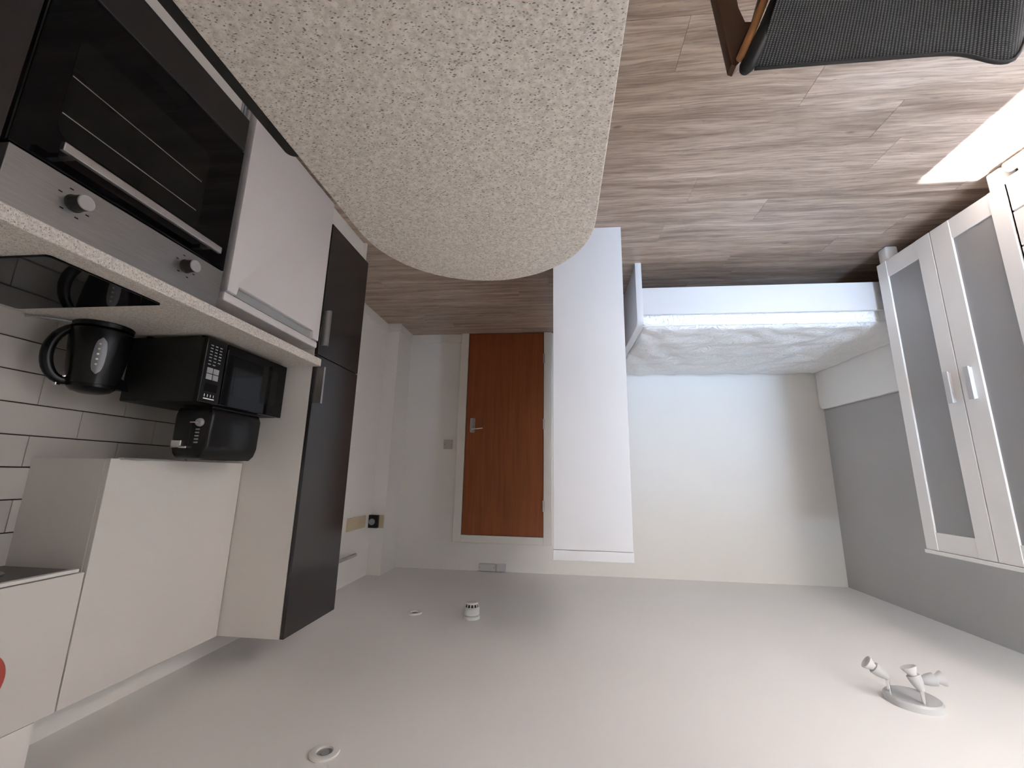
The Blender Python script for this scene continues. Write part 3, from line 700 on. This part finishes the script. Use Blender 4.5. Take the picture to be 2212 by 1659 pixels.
# ------------------------------------------------------------------ wardrobe and chest on the grey wall
wx0, wx1, wz0, wz1 = -2.448, -2.0116, .097, 1.797
def ward(y0, y1, label):
    t = thing('wardrobe', ((wx0+wx1)/2, (y0+y1)/2, 0), label, 'wardrobe')
    b = box(B(), wx0, wx1-.020, y0, y0+.016, wz0, wz1-.016); box(b, wx0, wx1-.020, y1-.016, y1, wz0, wz1-.016)
    box(b, wx0, wx1-.020, y0+.016, y1-.016, wz0, wz0+.03); box(b, wx0, wx0+.006, y0+.016, y1-.016, wz0+.03, wz1-.016)
    obj('carcass', b, WARD, t)
    obj('top_board', box(B(), wx0, wx1+.008, y0-.004, y1+.008, wz1-.015, wz1+.004, .003), WARD, t)
    for x, y in ((wx1-.045, y1-.042), (wx1-.045, y0+.042), (wx0+.04, y1-.042), (wx0+.04, y0+.042)):
        obj('leg', box(B(), x-.035, x+.035, y-.035, y+.035, 0, wz0, .012, 3), WARD, t, 40)
    ym = (y0+y1)/2
    for ya, yb, hy in ((ym+.0035, y1-.001, ym+.046), (y0+.001, ym-.0025, ym-.066)):
        d = obj('door', box(B(), wx1-.017, wx1-.006, ya, yb, wz0+.003, wz1-.019), PANEL, t)
        for sa, sb in ((ya, ya+.088), (yb-.072, yb)) if hy > ym else ((ya, ya+.072), (yb-.108, yb)):
            obj('stile', box(B(), wx1-.0175, wx1+.003, sa, sb, wz0+.002, wz1-.018, .0015), WARD, d)
        a_, b_ = (ya+.088, yb-.072) if hy > ym else (ya+.072, yb-.108)
        for za, zb in ((wz0+.002, wz0+.107), (wz1-.110, wz1-.018)):
            obj('rail', box(B(), wx1-.0175, wx1+.0005, a_, b_, za, zb, .001), WARD, d)
        h = box(B(), wx1+.020, wx1+.028, hy-.014, hy+.014, .868, 1.032, .002); box(h, wx1+.002, wx1+.021, hy-.005, hy+.005, .872, 1.028)
        obj('handle', h, WLAM, d)
    return t
ward(1.893, 2.668, 'white two-door wardrobe with grey recessed panels beside the bed')
t = thing('chest_of_drawers', ((wx0+wx1)/2, 1.5, 0), 'white chest of drawers beside the wardrobe, mostly outside the picture', 'chest of drawers')
b = box(B(), wx0, wx1-.02, 1.12, 1.136, .07, .76); box(b, wx0, wx1-.02, 1.870, 1.886, .07, .76); box(b, wx0, wx1-.02, 1.136, 1.870, .07, .09); box(b, wx0, wx0+.006, 1.136, 1.87, .09, .76)
obj('carcass', b, WARD, t)
obj('top_board', box(B(), wx0, wx1+.004, 1.112, 1.889, .76, .785, .003), WARD, t)
obj('plinth_rail', tube(B(), [(wx1-.02, 1.13, .026), (wx1-.02, 1.876, .026)], .026, 16), WARD, t, 40)
for y in (1.20, 1.82): obj('leg', box(B(), wx1-.035, wx1-.008, y-.013, y+.013, .04, .075, .003), WARD, t)
for i in range(4):
    za, zb = .082+.168*i, .082+.168*i+.160
    d = obj('drawer', box(B(), wx1-.018, wx1, 1.122, 1.884, za, zb, .002), WARD, t)
    obj('handle', box(B(), wx1, wx1+.016, 1.42, 1.58, zb-.03, zb-.022, .002), WLAM, d)

# ------------------------------------------------------------------ chair at the bar
t = thing('chair', (-.49, .42, 0), 'grey mesh-backed chair with bent wood side frame beside the breakfast bar', 'chair')
XA, XB_ = -.311, -.712
def sling(u, v):
    """u across 0..1 (bar side to window side), v 0 top to 1 bottom"""
    x = (XA-.10*v)*(1-u)+XB_*u
    z = .797-.34*v; y = .578-.13*v+.05*math.sin(math.pi*u)*v
    z += .024*math.exp(-((u-.86)/.10)**2)*(1-v)
    if u > .88: z -= .085*((u-.88)/.12)**2*(1-v)**2
    return Vector((x, y, z))
b = B(); NU, NV = 48, 24
uvl = b.loops.layers.uv.new('UVMap')
gg = [[b.verts.new(sling(i/NU, j/NV)) for j in range(NV+1)] for i in range(NU+1)]
for i in range(NU):
    for j in range(NV):
        f = b.faces.new((gg[i][j], gg[i][j+1], gg[i+1][j+1], gg[i+1][j]))
        for lp, (a, c) in zip(f.loops, ((i, j), (i, j+1), (i+1, j+1), (i+1, j))): lp[uvl].uv = (a/NU, c/NV)
bmesh.ops.solidify(b, geom=b.faces[:], thickness=-.004)
obj('backrest', b, MESHM, t, True)
hem = [sling(i/NU, 0) for i in range(NU+1)]
hem += [sling(1, j/NV) for j in range(1, NV+1)]
obj('hem', tube(B(), hem, .0028, 8), MESHM, t, True)
sl_ = [Vector((-.299, .577, .793)), Vector((-.309, .574, .775)), Vector((-.330, .568, .730)), Vector((-.364, .560, .650)), Vector((-.396, .538, .54)), Vector((-.405, .50, .45))]
obj('sleeve', tube(B(), [sl_[0]+Vector((.004, .001, .007))]+sl_, [.008, .0115, .0115, .0105, .010, .010, .010], 12), BLACKM, t, True)
rod = [Vector((-.289, .574, .780)), Vector((-.309, .571, .735)), Vector((-.342, .566, .655)), Vector((-.375, .54, .54)), Vector((-.385, .50, .44)), Vector((-.38, .45, .41)), Vector((-.365, .30, .40)), Vector((-.36, .05, .41))]
obj('side_rod', tube(B(), rod, .0062, 12), CHWOOD, t, True)
obj('side_rod', tube(B(), [Vector((XB_+.005, p.y, p.z-.03)) for p in rod], .0062, 12), CHWOOD, t, True)
legp = [(-.290, .776), (-.283, .772), (-.272, .652), (-.245, .36), (-.215, .0), (-.262, .0), (-.287, .36), (-.3045, .657), (-.312, .688), (-.323, .689), (-.333, .660), (-.352, .60), (-.346, .64), (-.326, .690), (-.300, .765)]
obj('back_leg', prism(B(), legp, 'Y', .590, .610, .002), CHDARK, t, 30)
obj('back_leg', prism(B(), [(-.73, 0), (-.685, 0), (-.672, .40), (-.680, .74), (-.700, .74), (-.705, .40)], 'Y', .590, .610, .002), CHDARK, t, 30)
for x in (-.27, -.69): obj('front_leg', tube(B(), [(x, .09, .41), (x, .06, 0)], .014, 12), CHDARK, t, 40)
obj('crossbar', tube(B(), [(-.37, .50, .43), (-.69, .50, .43)], .010, 10), CHDARK, t, 40)
b = B(); gg = [[b.verts.new((-.36-.33*i/12, .47-.42*j/12, .425-.02*math.sin(math.pi*i/12)*math.sin(math.pi*j/12))) for j in range(13)] for i in range(13)]
for i in range(12):
    for j in range(12): b.faces.new((gg[i][j], gg[i][j+1], gg[i+1][j+1], gg[i+1][j]))
bmesh.ops.solidify(b, geom=b.faces[:], thickness=-.01)
obj('seat', b, MESHM, t, True)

***

**TASK PROMPT**
Repeat the listing in full and exactly. Leave any pictures out.

**TASK RESPONSE**
The Blender Python script for this scene continues. Write part 3, from line 700 on. This part finishes the script. Use Blender 4.5. Take the picture to be 2212 by 1659 pixels.
# ------------------------------------------------------------------ wardrobe and chest on the grey wall
wx0, wx1, wz0, wz1 = -2.448, -2.0116, .097, 1.797
def ward(y0, y1, label):
    t = thing('wardrobe', ((wx0+wx1)/2, (y0+y1)/2, 0), label, 'wardrobe')
    b = box(B(), wx0, wx1-.020, y0, y0+.016, wz0, wz1-.016); box(b, wx0, wx1-.020, y1-.016, y1, wz0, wz1-.016)
    box(b, wx0, wx1-.020, y0+.016, y1-.016, wz0, wz0+.03); box(b, wx0, wx0+.006, y0+.016, y1-.016, wz0+.03, wz1-.016)
    obj('carcass', b, WARD, t)
    obj('top_board', box(B(), wx0, wx1+.008, y0-.004, y1+.008, wz1-.015, wz1+.004, .003), WARD, t)
    for x, y in ((wx1-.045, y1-.042), (wx1-.045, y0+.042), (wx0+.04, y1-.042), (wx0+.04, y0+.042)):
        obj('leg', box(B(), x-.035, x+.035, y-.035, y+.035, 0, wz0, .012, 3), WARD, t, 40)
    ym = (y0+y1)/2
    for ya, yb, hy in ((ym+.0035, y1-.001, ym+.046), (y0+.001, ym-.0025, ym-.066)):
        d = obj('door', box(B(), wx1-.017, wx1-.006, ya, yb, wz0+.003, wz1-.019), PANEL, t)
        for sa, sb in ((ya, ya+.088), (yb-.072, yb)) if hy > ym else ((ya, ya+.072), (yb-.108, yb)):
            obj('stile', box(B(), wx1-.0175, wx1+.003, sa, sb, wz0+.002, wz1-.018, .0015), WARD, d)
        a_, b_ = (ya+.088, yb-.072) if hy > ym else (ya+.072, yb-.108)
        for za, zb in ((wz0+.002, wz0+.107), (wz1-.110, wz1-.018)):
            obj('rail', box(B(), wx1-.0175, wx1+.0005, a_, b_, za, zb, .001), WARD, d)
        h = box(B(), wx1+.020, wx1+.028, hy-.014, hy+.014, .868, 1.032, .002); box(h, wx1+.002, wx1+.021, hy-.005, hy+.005, .872, 1.028)
        obj('handle', h, WLAM, d)
    return t
ward(1.893, 2.668, 'white two-door wardrobe with grey recessed panels beside the bed')
t = thing('chest_of_drawers', ((wx0+wx1)/2, 1.5, 0), 'white chest of drawers beside the wardrobe, mostly outside the picture', 'chest of drawers')
b = box(B(), wx0, wx1-.02, 1.12, 1.136, .07, .76); box(b, wx0, wx1-.02, 1.870, 1.886, .07, .76); box(b, wx0, wx1-.02, 1.136, 1.870, .07, .09); box(b, wx0, wx0+.006, 1.136, 1.87, .09, .76)
obj('carcass', b, WARD, t)
obj('top_board', box(B(), wx0, wx1+.004, 1.112, 1.889, .76, .785, .003), WARD, t)
obj('plinth_rail', tube(B(), [(wx1-.02, 1.13, .026), (wx1-.02, 1.876, .026)], .026, 16), WARD, t, 40)
for y in (1.20, 1.82): obj('leg', box(B(), wx1-.035, wx1-.008, y-.013, y+.013, .04, .075, .003), WARD, t)
for i in range(4):
    za, zb = .082+.168*i, .082+.168*i+.160
    d = obj('drawer', box(B(), wx1-.018, wx1, 1.122, 1.884, za, zb, .002), WARD, t)
    obj('handle', box(B(), wx1, wx1+.016, 1.42, 1.58, zb-.03, zb-.022, .002), WLAM, d)

# ------------------------------------------------------------------ chair at the bar
t = thing('chair', (-.49, .42, 0), 'grey mesh-backed chair with bent wood side frame beside the breakfast bar', 'chair')
XA, XB_ = -.311, -.712
def sling(u, v):
    """u across 0..1 (bar side to window side), v 0 top to 1 bottom"""
    x = (XA-.10*v)*(1-u)+XB_*u
    z = .797-.34*v; y = .578-.13*v+.05*math.sin(math.pi*u)*v
    z += .024*math.exp(-((u-.86)/.10)**2)*(1-v)
    if u > .88: z -= .085*((u-.88)/.12)**2*(1-v)**2
    return Vector((x, y, z))
b = B(); NU, NV = 48, 24
uvl = b.loops.layers.uv.new('UVMap')
gg = [[b.verts.new(sling(i/NU, j/NV)) for j in range(NV+1)] for i in range(NU+1)]
for i in range(NU):
    for j in range(NV):
        f = b.faces.new((gg[i][j], gg[i][j+1], gg[i+1][j+1], gg[i+1][j]))
        for lp, (a, c) in zip(f.loops, ((i, j), (i, j+1), (i+1, j+1), (i+1, j))): lp[uvl].uv = (a/NU, c/NV)
bmesh.ops.solidify(b, geom=b.faces[:], thickness=-.004)
obj('backrest', b, MESHM, t, True)
hem = [sling(i/NU, 0) for i in range(NU+1)]
hem += [sling(1, j/NV) for j in range(1, NV+1)]
obj('hem', tube(B(), hem, .0028, 8), MESHM, t, True)
sl_ = [Vector((-.299, .577, .793)), Vector((-.309, .574, .775)), Vector((-.330, .568, .730)), Vector((-.364, .560, .650)), Vector((-.396, .538, .54)), Vector((-.405, .50, .45))]
obj('sleeve', tube(B(), [sl_[0]+Vector((.004, .001, .007))]+sl_, [.008, .0115, .0115, .0105, .010, .010, .010], 12), BLACKM, t, True)
rod = [Vector((-.289, .574, .780)), Vector((-.309, .571, .735)), Vector((-.342, .566, .655)), Vector((-.375, .54, .54)), Vector((-.385, .50, .44)), Vector((-.38, .45, .41)), Vector((-.365, .30, .40)), Vector((-.36, .05, .41))]
obj('side_rod', tube(B(), rod, .0062, 12), CHWOOD, t, True)
obj('side_rod', tube(B(), [Vector((XB_+.005, p.y, p.z-.03)) for p in rod], .0062, 12), CHWOOD, t, True)
legp = [(-.290, .776), (-.283, .772), (-.272, .652), (-.245, .36), (-.215, .0), (-.262, .0), (-.287, .36), (-.3045, .657), (-.312, .688), (-.323, .689), (-.333, .660), (-.352, .60), (-.346, .64), (-.326, .690), (-.300, .765)]
obj('back_leg', prism(B(), legp, 'Y', .590, .610, .002), CHDARK, t, 30)
obj('back_leg', prism(B(), [(-.73, 0), (-.685, 0), (-.672, .40), (-.680, .74), (-.700, .74), (-.705, .40)], 'Y', .590, .610, .002), CHDARK, t, 30)
for x in (-.27, -.69): obj('front_leg', tube(B(), [(x, .09, .41), (x, .06, 0)], .014, 12), CHDARK, t, 40)
obj('crossbar', tube(B(), [(-.37, .50, .43), (-.69, .50, .43)], .010, 10), CHDARK, t, 40)
b = B(); gg = [[b.verts.new((-.36-.33*i/12, .47-.42*j/12, .425-.02*math.sin(math.pi*i/12)*math.sin(math.pi*j/12))) for j in range(13)] for i in range(13)]
for i in range(12):
    for j in range(12): b.faces.new((gg[i][j], gg[i][j+1], gg[i+1][j+1], gg[i+1][j]))
bmesh.ops.solidify(b, geom=b.faces[:], thickness=-.01)
obj('seat', b, MESHM, t, True)